As the Government at last launches its green paper with proposals on fixing the care system, Peter White says it’s been too long coming

It would be interesting to know how governments define the word urgent. Judging from experience, it only has one true criterion – something that might lose them an election! Eighteen months ago, You and Yours on Radio 4 ran a whole season of features pointing out the extreme urgency of reforming Britain’s social care system.

Eighteen months before that, Sir Derek Wanless produced a report for the health think-tank the King’s Fund, which pointed out that our social care system was broke (in both senses of the word), and urgently needed fixing. He proposed some kind of system based on partnership, funding from both the individual and the state and a recognition that social care should be a universal entitlement, not something which local councils funded if they happened to have enough money left over. In other words, a system which looked much more like the health service.
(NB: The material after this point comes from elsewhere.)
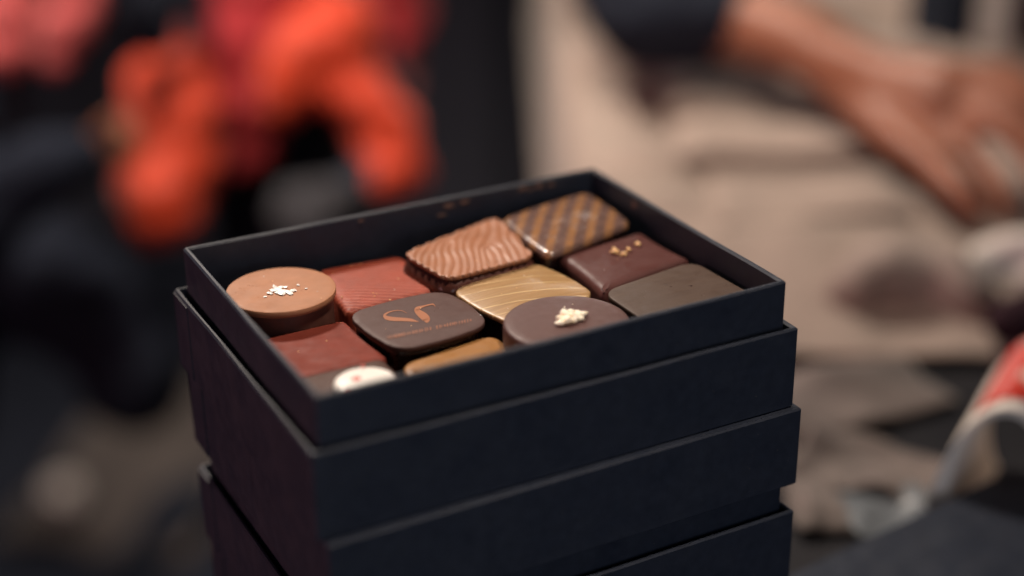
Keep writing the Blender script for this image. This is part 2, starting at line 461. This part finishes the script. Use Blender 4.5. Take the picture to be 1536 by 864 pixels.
loft('shell', out, [(-1.2, hh), (-1.4, 8), (-1.3, 3.6), (-1.0, 2.6), (-.4, 1.6), (.6, .6), (1.2, .2), (1.8, 0)], z-.0010, .1, m_brown.m, t, t.location, 6)
plate(t, out, z, 1.4, m_wood.m, .3, .25, cap=64, disp=wdisp, rim=wrim)

# 4 plaid striped glossy
z = TOP-.0046
out = outline_quad(corners([(752, 322), (879, 282), (946, 328), (822, 377)], z), .0050, .0008, bulge=.0004)
t = chocolate('glossy striped chocolate with golden diagonal bands, in the corner of the box', out)
body(t, out, z-.0014, m_dark.m, .6, 1.2, under=.9, gap=.6)
plate(t, out, z-.0010, 2.2, m_stripe.m, 1.5, 1.3, cap=16)

# 5 dark red square
z = TOP-.0130
out = outline_quad(corners([('w', -61.5, 10), ('w', -35.2, 10.6), (582, 538), ('w', -62, -15.4)], z), .0022, .0002)
t = chocolate('plain dark red square chocolate, half hidden by the short wall', out)
def wv(p, s): return .00035*fbm(Vector((p.x*60, p.y*90, 2)), 3)
loft('shell', out, [(-.3, (z-FLOOR)/MM), (-.5, (z-FLOOR)/MM-1), (0, 8), (0, 1.2), (.15, .5), (.5, .15), (1.0, 0)], z, .2, m_red.m, t, t.location, 24, wv)

# 6 printed square
z = TOP-.0100
out = outline_quad(corners([(523, 471), (663, 436), (732, 485), (600, 524)], z), .0085, .0019, bulge=.0004)
t = chocolate('dark square chocolate printed with copper initials, rounded corners', out)
body(t, out, z, m_dark.m, .9, 1.2, under=.8, gap=1.3)
plate(t, out, z, 1.5, m_sf.m, .35, .15)
def ribbon(name, pts, m, t, zt):
    """flat print: a stroke of varying width, drawn on the plate. pts: (x, y, half width) in enlarged picture units"""
    sm = []
    for i in range(len(pts)-1):
        p0, p1, p2, p3 = pts[max(i-1, 0)], pts[i], pts[i+1], pts[min(i+2, len(pts)-1)]
        for k in range(6):
            s = k/6
            sm.append(tuple(.5*((2*p1[j])+(-p0[j]+p2[j])*s+(2*p0[j]-5*p1[j]+4*p2[j]-p3[j])*s*s+(-p0[j]+3*p1[j]-3*p2[j]+p3[j])*s**3) for j in range(3)))
    sm.append(pts[-1])
    bm = bmesh.new(); A = []; B = []
    for i, (x, y, wd) in enumerate(sm):
        a, b = sm[max(i-1, 0)], sm[min(i+1, len(sm)-1)]
        dx, dy = b[0]-a[0], b[1]-a[1]; ln = math.hypot(dx, dy) or 1
        nx, ny = -dy/ln, dx/ln
        for Lst, sgn in ((A, 1), (B, -1)):
            p = onz(500+(x+sgn*nx*wd)/4.8, 420+(y+sgn*ny*wd)/4.8, zt)
            Lst.append(bm.verts.new((p.x, p.y, zt)))
    for i in range(len(A)-1): bm.faces.new((A[i], A[i+1], B[i+1], B[i]))
    o = from_bm(name, bm, m, None, False); local(o, t)
    md = o.modifiers.new('relief', 'SOLIDIFY'); md.thickness = .00004; md.offset = 0
    return o
zp = z+.00019
ribbon('letter_s', [(528, 236, 1.2), (490, 221, 1.8), (440, 221, 2.6), (395, 234, 4.5), (369, 254, 9), (384, 272, 14), (432, 281, 14), (500, 284, 12), (560, 289, 10), (612, 300, 2)], m_print, t, zp)
ribbon('letter_f', [(735, 192, 1.5), (718, 175, 4.5), (690, 179, 4.5), (650, 189, 6), (612, 201, 11), (600, 217, 17), (622, 240, 23), (652, 262, 27), (672, 284, 24), (664, 304, 9)], m_print, t, zp)
# the fine print line under the initials: too small to read in the photograph, so only its broken strokes
bm = bmesh.new()
x = 385.0
while x < 1000:
    wd = random.uniform(9, 20)
    if not 702 < x < 726:
        y = 415-(x-385)*.212
        for k in range(3):
            hh = random.uniform(6, 13); x0 = x+random.uniform(0, wd*.5); w_ = random.uniform(3, 7)
            q = [onz(500+a/4.8, 420+b/4.8, zp) for a, b in ((x0, y-hh), (x0+w_, y-hh-1), (x0+w_+2, y+hh), (x0+1, y+hh))]
            bm.faces.new([bm.verts.new((p.x, p.y, zp+k*.00001)) for p in q])
    x += wd+random.uniform(2, 5)
o = from_bm('fine_print', bm, m_print2, None, False); local(o, t)

# 7 gold brushed
z = TOP-.0088
out = outline_quad(corners([(678, 432), (803, 390), (892, 436), (770, 482)], z), .0060, .0010, bulge=.0006)
t = chocolate('golden brushed chocolate with thin pale lines, in the middle of the box', out)
body(t, out, z-.0006, m_dark.m, 1.0, 1.2, under=.7, gap=.9)
plate(t, out, z-.0008, 1.5, m_gold.m, .55, 1.3, cap=18)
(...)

Even Wanless can hardly claim to have been a revolutionary. Demographers have been warning us since the 1960s that we had a problem, based on the inevitability that as people lived longer, we’d have a chronic imbalance between those who could work to support  those who couldn’t. But did we do anything about it, as the oil revenues rolled in, and cats got fatter by the minute? No, we didn’t! We waited for meltdown.

The problem for disabled people is that the system designed to help us, is the same one that’s supposed to carry the weight of the demographic time bomb, and clearly, it can’t. So has the current Government cottoned on to the fact that this is an urgent problem? Well, it says it has; successive social care ministers trooped into our studios to say they had. Even the prime minister said he had.

And the response to this “urgent” problem – a green paper, which has taken another 18 months to produce, and so far as I can see, marches us yet again through the possible options; those very same options that Wanless, You and Yours, and various other social thinkers, have already set out.

And even now that we have a green paper, we’re going to have another 16 weeks of consultation, followed by a white paper, when we might finally find out what the Government proposes to do about it.

By which time, of course, they could afford to be deliciously radical, since it seems unlikely that they will be required to provide delivery. That’ll be the new lot.